--- Written task ---
Transcribe the records that follow exactly. Skip the pictures.

--- Record list ---
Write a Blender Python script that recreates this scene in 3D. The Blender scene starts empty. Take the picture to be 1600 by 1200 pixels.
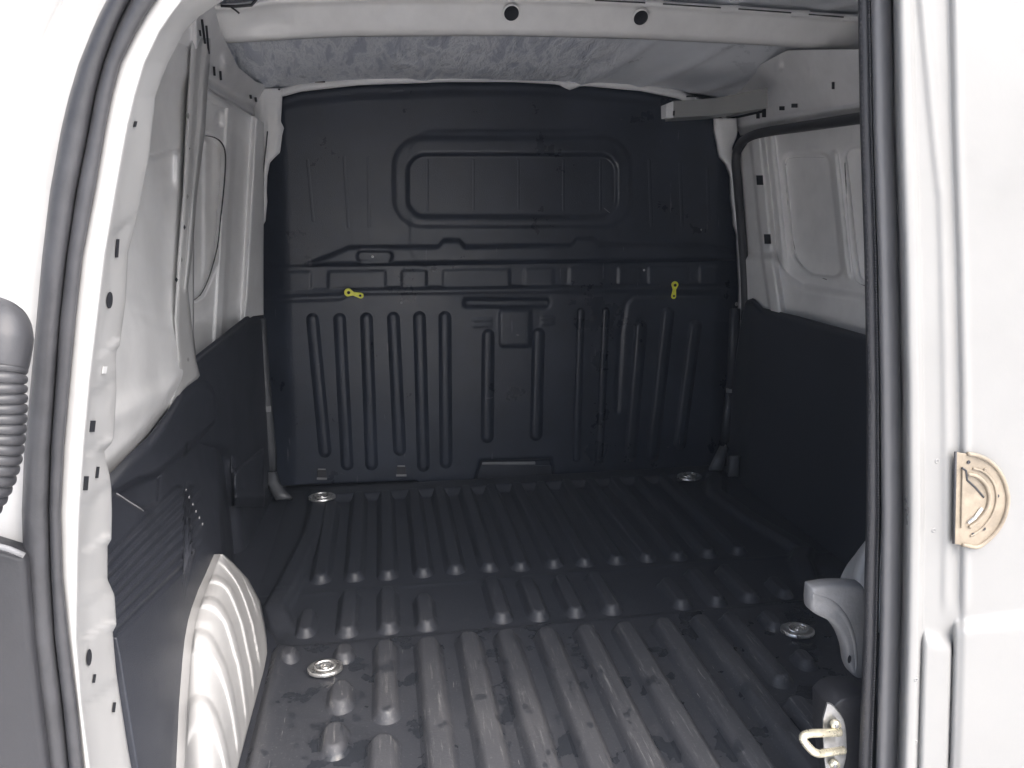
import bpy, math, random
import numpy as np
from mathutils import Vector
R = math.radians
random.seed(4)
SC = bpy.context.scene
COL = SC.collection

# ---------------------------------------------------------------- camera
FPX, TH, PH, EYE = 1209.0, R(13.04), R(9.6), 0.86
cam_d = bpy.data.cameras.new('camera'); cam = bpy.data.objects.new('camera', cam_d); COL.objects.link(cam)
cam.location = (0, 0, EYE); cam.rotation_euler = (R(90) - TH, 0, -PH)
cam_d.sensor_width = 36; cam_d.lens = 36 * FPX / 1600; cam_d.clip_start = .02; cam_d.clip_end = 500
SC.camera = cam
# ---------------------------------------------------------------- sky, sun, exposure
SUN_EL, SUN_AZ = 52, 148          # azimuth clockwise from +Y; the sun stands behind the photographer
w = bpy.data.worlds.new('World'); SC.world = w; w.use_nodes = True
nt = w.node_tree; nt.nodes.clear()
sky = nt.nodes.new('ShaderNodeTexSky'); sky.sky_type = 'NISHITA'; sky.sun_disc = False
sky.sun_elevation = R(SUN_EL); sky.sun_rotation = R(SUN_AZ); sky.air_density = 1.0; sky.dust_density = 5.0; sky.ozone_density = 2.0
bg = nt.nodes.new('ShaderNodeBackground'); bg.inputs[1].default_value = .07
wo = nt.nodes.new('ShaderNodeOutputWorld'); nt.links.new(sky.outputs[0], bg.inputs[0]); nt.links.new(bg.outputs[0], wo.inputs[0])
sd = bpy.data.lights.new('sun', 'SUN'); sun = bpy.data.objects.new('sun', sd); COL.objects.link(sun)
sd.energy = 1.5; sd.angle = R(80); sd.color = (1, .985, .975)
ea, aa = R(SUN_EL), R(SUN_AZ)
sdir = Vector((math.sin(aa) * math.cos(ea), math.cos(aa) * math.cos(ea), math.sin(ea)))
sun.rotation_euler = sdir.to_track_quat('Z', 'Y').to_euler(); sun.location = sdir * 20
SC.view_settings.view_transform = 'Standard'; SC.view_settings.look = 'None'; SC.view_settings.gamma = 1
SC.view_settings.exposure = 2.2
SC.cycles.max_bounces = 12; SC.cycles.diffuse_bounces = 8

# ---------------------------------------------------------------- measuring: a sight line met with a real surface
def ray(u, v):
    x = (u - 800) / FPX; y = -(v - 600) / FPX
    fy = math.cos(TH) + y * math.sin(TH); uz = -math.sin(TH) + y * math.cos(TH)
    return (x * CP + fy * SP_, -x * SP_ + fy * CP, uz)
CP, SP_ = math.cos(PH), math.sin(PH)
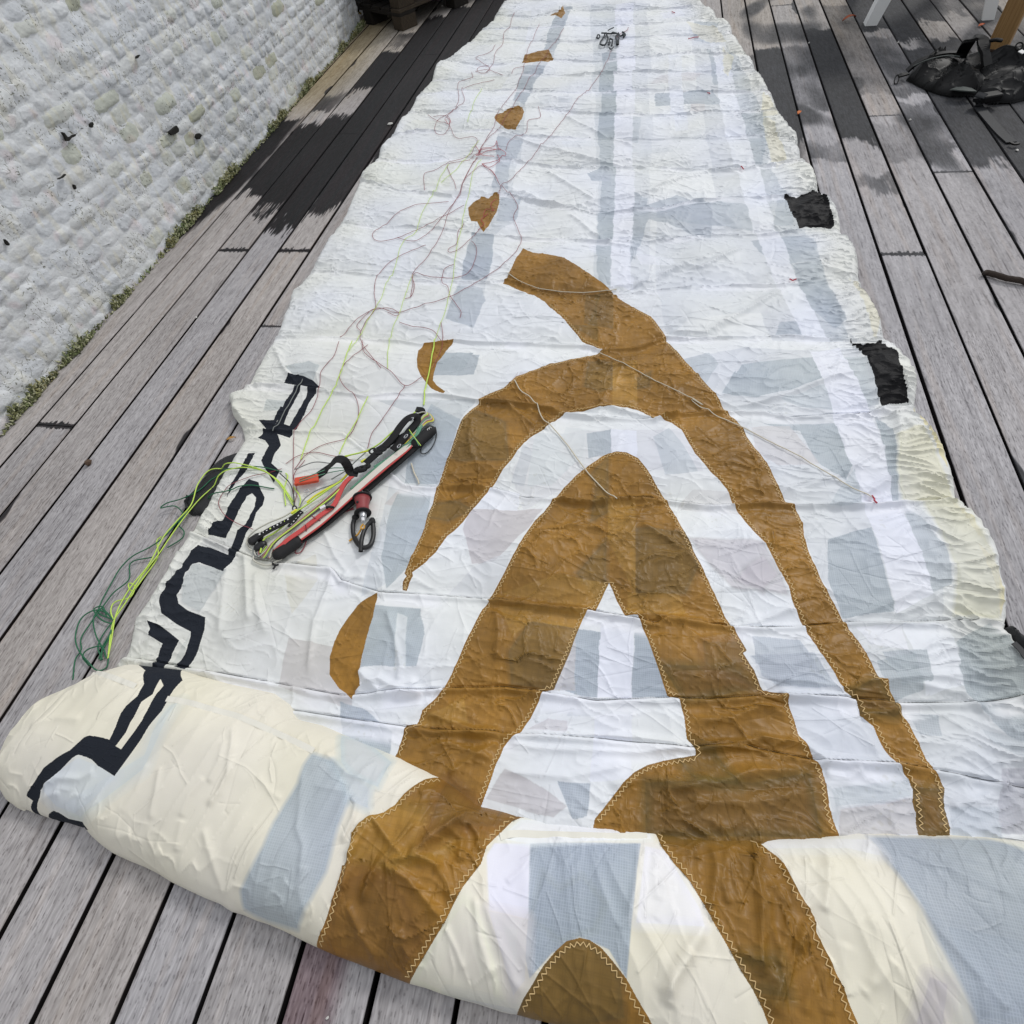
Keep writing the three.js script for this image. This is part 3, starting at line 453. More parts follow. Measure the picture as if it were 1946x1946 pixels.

--- Answer to this task ---
Write a Blender Python script that recreates this scene in 3D. The Blender scene starts empty. Take the picture to be 1600 by 1200 pixels.
import bpy, math, random
import numpy as np
from mathutils import Vector
R = math.radians
random.seed(4)
SC = bpy.context.scene
COL = SC.collection

# ---------------------------------------------------------------- camera
FPX, TH, PH, EYE = 1209.0, R(13.04), R(9.6), 0.86
cam_d = bpy.data.cameras.new('camera'); cam = bpy.data.objects.new('camera', cam_d); COL.objects.link(cam)
cam.location = (0, 0, EYE); cam.rotation_euler = (R(90) - TH, 0, -PH)
cam_d.sensor_width = 36; cam_d.lens = 36 * FPX / 1600; cam_d.clip_start = .02; cam_d.clip_end = 500
SC.camera = cam
# ---------------------------------------------------------------- sky, sun, exposure
SUN_EL, SUN_AZ = 52, 148          # azimuth clockwise from +Y; the sun stands behind the photographer
w = bpy.data.worlds.new('World'); SC.world = w; w.use_nodes = True
nt = w.node_tree; nt.nodes.clear()
sky = nt.nodes.new('ShaderNodeTexSky'); sky.sky_type = 'NISHITA'; sky.sun_disc = False
sky.sun_elevation = R(SUN_EL); sky.sun_rotation = R(SUN_AZ); sky.air_density = 1.0; sky.dust_density = 5.0; sky.ozone_density = 2.0
bg = nt.nodes.new('ShaderNodeBackground'); bg.inputs[1].default_value = .07
wo = nt.nodes.new('ShaderNodeOutputWorld'); nt.links.new(sky.outputs[0], bg.inputs[0]); nt.links.new(bg.outputs[0], wo.inputs[0])
sd = bpy.data.lights.new('sun', 'SUN'); sun = bpy.data.objects.new('sun', sd); COL.objects.link(sun)
sd.energy = 1.5; sd.angle = R(80); sd.color = (1, .985, .975)
ea, aa = R(SUN_EL), R(SUN_AZ)
sdir = Vector((math.sin(aa) * math.cos(ea), math.cos(aa) * math.cos(ea), math.sin(ea)))
sun.rotation_euler = sdir.to_track_quat('Z', 'Y').to_euler(); sun.location = sdir * 20
SC.view_settings.view_transform = 'Standard'; SC.view_settings.look = 'None'; SC.view_settings.gamma = 1
SC.view_settings.exposure = 2.2
SC.cycles.max_bounces = 12; SC.cycles.diffuse_bounces = 8

# ---------------------------------------------------------------- measuring: a sight line met with a real surface
def ray(u, v):
    x = (u - 800) / FPX; y = -(v - 600) / FPX
    fy = math.cos(TH) + y * math.sin(TH); uz = -math.sin(TH) + y * math.cos(TH)
    return (x * CP + fy * SP_, -x * SP_ + fy * CP, uz)
CP, SP_ = math.cos(PH), math.sin(PH)
Keep writing the three.js script for this image. This is part 3, starting at line 453. More parts follow. Measure the picture as if it were 1946x1946 pixels.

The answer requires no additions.